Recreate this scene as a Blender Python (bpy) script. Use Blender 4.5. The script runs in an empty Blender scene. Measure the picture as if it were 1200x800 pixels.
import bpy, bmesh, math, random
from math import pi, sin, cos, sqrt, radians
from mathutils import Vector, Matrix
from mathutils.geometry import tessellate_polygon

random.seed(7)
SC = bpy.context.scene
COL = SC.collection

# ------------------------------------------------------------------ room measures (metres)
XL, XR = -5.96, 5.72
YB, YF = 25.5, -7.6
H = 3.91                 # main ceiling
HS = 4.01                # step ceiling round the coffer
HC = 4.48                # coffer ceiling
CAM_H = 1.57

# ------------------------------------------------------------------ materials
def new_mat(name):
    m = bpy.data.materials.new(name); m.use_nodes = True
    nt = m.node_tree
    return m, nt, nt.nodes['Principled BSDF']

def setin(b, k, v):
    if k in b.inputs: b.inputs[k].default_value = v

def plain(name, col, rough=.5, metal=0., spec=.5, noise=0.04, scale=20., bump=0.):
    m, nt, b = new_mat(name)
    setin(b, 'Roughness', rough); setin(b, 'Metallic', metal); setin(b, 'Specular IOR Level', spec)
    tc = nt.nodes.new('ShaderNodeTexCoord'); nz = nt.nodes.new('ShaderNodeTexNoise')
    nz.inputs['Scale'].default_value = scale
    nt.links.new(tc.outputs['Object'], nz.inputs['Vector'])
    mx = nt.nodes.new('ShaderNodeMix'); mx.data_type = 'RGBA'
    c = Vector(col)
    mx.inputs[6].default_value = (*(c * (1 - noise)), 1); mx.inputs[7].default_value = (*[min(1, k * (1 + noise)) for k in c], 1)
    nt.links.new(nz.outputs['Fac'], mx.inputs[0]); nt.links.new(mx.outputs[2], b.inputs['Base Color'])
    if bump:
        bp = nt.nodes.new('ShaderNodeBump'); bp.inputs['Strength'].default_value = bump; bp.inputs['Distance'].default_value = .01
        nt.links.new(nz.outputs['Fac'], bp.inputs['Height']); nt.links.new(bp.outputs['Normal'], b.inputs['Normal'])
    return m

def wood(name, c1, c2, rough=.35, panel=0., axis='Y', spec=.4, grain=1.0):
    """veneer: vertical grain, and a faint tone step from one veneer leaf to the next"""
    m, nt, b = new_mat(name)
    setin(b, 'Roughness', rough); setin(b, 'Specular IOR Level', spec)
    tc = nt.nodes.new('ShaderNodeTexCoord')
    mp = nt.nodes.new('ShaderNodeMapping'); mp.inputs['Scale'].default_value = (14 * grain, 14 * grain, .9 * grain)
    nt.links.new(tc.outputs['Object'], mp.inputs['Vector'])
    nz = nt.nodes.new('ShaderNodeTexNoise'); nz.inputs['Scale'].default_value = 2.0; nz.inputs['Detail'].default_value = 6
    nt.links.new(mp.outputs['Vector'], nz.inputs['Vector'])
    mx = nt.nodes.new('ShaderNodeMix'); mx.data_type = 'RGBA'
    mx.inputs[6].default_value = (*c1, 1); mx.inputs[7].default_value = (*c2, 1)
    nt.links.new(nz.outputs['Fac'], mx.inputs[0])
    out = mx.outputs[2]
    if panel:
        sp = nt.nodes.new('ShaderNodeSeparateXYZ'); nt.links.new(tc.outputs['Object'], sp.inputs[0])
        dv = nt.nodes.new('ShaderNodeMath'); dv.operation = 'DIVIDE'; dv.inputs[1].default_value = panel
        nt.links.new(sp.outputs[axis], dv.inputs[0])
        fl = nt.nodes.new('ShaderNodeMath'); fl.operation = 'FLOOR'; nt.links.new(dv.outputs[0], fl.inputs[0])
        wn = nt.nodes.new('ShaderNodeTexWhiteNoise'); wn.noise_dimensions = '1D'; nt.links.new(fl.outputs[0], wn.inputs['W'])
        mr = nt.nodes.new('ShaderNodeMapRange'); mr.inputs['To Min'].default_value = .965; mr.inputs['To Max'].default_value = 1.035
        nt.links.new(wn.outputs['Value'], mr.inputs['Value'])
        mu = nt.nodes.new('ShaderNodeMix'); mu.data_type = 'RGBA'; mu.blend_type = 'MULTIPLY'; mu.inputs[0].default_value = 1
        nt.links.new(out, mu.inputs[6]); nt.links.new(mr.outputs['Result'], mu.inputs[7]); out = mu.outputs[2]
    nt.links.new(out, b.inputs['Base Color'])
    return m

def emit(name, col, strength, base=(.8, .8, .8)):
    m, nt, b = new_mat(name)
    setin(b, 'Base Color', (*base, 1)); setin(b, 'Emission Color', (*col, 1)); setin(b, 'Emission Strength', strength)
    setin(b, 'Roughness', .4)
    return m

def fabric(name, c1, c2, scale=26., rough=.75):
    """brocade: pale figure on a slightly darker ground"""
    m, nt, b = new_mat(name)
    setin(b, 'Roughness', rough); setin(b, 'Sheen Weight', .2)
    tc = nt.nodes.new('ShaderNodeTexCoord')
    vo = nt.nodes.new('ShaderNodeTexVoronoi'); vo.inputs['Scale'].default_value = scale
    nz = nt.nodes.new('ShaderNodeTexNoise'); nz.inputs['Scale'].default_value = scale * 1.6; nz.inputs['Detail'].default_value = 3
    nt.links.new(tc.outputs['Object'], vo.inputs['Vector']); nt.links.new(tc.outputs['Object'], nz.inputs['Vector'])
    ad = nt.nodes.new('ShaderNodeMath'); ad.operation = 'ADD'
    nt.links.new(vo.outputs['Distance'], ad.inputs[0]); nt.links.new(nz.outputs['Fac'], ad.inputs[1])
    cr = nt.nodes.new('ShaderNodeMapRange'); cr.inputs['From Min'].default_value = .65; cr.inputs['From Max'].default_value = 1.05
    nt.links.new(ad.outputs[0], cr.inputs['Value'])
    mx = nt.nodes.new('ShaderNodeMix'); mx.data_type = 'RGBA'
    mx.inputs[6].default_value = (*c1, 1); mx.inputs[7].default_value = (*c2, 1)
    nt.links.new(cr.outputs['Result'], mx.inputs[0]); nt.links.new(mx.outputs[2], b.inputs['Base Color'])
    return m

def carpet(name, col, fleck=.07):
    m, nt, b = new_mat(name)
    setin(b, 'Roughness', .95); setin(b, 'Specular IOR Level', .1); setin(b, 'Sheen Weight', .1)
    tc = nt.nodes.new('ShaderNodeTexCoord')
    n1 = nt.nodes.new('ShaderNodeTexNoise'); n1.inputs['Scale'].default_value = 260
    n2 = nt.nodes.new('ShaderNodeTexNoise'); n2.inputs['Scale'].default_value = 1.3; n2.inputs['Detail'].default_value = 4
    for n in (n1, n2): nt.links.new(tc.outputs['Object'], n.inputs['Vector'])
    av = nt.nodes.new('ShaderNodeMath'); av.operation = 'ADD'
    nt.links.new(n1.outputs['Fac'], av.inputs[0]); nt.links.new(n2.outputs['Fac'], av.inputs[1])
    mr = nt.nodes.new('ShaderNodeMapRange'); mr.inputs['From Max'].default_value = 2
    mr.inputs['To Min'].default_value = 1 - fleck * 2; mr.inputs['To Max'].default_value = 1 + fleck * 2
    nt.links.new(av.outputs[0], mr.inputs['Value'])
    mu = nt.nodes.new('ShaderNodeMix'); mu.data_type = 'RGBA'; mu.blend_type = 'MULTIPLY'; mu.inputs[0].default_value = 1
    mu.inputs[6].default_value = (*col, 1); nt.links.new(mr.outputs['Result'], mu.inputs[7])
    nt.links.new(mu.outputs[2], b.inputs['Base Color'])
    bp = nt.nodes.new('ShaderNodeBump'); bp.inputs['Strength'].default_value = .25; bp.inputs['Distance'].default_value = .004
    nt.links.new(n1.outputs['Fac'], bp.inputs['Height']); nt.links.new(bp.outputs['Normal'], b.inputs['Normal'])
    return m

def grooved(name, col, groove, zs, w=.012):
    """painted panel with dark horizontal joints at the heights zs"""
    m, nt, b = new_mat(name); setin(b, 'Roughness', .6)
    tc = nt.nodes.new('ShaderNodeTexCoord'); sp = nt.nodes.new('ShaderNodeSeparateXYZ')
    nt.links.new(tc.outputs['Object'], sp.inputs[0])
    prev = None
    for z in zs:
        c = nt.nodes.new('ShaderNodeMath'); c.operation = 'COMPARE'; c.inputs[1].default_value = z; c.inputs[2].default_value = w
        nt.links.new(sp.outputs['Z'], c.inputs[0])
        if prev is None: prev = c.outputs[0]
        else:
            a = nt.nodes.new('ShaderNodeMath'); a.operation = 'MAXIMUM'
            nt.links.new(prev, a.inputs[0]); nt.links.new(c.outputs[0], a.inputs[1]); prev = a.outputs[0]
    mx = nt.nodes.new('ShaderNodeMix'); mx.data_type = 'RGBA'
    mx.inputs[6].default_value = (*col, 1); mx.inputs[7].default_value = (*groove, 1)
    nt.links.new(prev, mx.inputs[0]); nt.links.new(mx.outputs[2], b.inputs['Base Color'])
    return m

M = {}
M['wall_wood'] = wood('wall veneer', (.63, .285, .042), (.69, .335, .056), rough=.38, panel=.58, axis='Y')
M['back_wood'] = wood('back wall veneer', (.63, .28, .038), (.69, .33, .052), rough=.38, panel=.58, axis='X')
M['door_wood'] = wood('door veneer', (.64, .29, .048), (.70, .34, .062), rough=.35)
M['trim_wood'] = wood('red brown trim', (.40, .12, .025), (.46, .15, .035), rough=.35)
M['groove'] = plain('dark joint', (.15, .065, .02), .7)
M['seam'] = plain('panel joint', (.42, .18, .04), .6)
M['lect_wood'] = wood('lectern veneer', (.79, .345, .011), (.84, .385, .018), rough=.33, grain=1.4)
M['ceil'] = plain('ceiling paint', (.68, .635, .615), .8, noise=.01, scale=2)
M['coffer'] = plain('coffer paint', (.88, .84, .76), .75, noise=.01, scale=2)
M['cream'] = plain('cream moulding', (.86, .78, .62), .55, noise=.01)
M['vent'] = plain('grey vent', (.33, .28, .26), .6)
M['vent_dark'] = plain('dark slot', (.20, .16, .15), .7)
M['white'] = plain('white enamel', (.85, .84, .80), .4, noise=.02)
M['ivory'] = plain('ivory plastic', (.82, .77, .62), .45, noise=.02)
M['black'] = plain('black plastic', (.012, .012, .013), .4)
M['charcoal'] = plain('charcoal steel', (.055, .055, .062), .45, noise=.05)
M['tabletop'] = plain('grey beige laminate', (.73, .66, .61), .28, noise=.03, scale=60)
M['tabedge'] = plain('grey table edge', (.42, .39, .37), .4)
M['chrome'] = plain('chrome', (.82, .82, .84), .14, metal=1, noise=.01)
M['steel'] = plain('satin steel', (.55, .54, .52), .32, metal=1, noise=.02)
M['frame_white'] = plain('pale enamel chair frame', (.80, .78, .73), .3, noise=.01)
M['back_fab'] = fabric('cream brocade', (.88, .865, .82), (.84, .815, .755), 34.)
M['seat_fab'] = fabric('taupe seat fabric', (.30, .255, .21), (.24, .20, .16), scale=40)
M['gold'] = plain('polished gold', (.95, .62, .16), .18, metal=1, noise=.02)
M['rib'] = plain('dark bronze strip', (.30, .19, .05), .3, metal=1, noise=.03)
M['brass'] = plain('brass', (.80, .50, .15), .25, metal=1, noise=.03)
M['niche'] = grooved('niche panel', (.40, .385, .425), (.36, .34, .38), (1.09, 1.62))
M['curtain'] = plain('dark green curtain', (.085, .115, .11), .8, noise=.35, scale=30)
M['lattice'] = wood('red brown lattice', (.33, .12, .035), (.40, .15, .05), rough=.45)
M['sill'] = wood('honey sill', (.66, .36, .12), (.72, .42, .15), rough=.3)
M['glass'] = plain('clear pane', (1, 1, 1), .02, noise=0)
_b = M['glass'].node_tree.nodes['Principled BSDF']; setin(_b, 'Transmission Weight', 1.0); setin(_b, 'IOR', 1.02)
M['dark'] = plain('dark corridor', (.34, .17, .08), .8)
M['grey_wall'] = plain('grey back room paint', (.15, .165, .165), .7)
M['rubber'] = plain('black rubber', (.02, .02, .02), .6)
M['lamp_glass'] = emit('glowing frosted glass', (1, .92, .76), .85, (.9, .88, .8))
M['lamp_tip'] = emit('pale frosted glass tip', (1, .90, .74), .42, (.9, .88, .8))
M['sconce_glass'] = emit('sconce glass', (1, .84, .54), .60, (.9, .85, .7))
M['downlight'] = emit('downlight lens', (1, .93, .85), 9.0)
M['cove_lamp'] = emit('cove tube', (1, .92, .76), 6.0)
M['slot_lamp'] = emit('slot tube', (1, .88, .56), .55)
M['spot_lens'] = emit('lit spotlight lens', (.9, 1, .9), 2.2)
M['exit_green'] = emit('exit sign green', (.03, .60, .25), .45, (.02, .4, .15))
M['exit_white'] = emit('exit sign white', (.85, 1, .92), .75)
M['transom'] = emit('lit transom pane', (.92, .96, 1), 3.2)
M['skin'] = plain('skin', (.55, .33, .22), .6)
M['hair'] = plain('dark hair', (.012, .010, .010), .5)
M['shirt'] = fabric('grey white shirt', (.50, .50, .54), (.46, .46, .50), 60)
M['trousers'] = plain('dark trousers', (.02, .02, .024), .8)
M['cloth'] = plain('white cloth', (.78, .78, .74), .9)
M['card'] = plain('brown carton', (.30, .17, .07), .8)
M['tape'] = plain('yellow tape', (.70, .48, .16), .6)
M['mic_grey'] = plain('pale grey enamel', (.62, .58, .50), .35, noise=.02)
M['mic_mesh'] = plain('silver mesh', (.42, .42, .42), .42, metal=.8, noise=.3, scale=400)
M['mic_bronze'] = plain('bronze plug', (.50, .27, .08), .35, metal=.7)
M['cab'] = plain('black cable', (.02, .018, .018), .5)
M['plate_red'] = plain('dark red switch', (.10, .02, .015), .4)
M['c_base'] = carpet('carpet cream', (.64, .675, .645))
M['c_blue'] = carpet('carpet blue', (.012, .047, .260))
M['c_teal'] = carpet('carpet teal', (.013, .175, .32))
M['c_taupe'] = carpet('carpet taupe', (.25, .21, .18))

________

• [Written instruction]: Write out the listing's lines exactly, from its first line through the line that contains "COL = SC.collection", and stop there.

• [Task answer]:
Recreate this scene as a Blender Python (bpy) script. Use Blender 4.5. The script runs in an empty Blender scene. Measure the picture as if it were 1200x800 pixels.
import bpy, bmesh, math, random
from math import pi, sin, cos, sqrt, radians
from mathutils import Vector, Matrix
from mathutils.geometry import tessellate_polygon

random.seed(7)
SC = bpy.context.scene
COL = SC.collection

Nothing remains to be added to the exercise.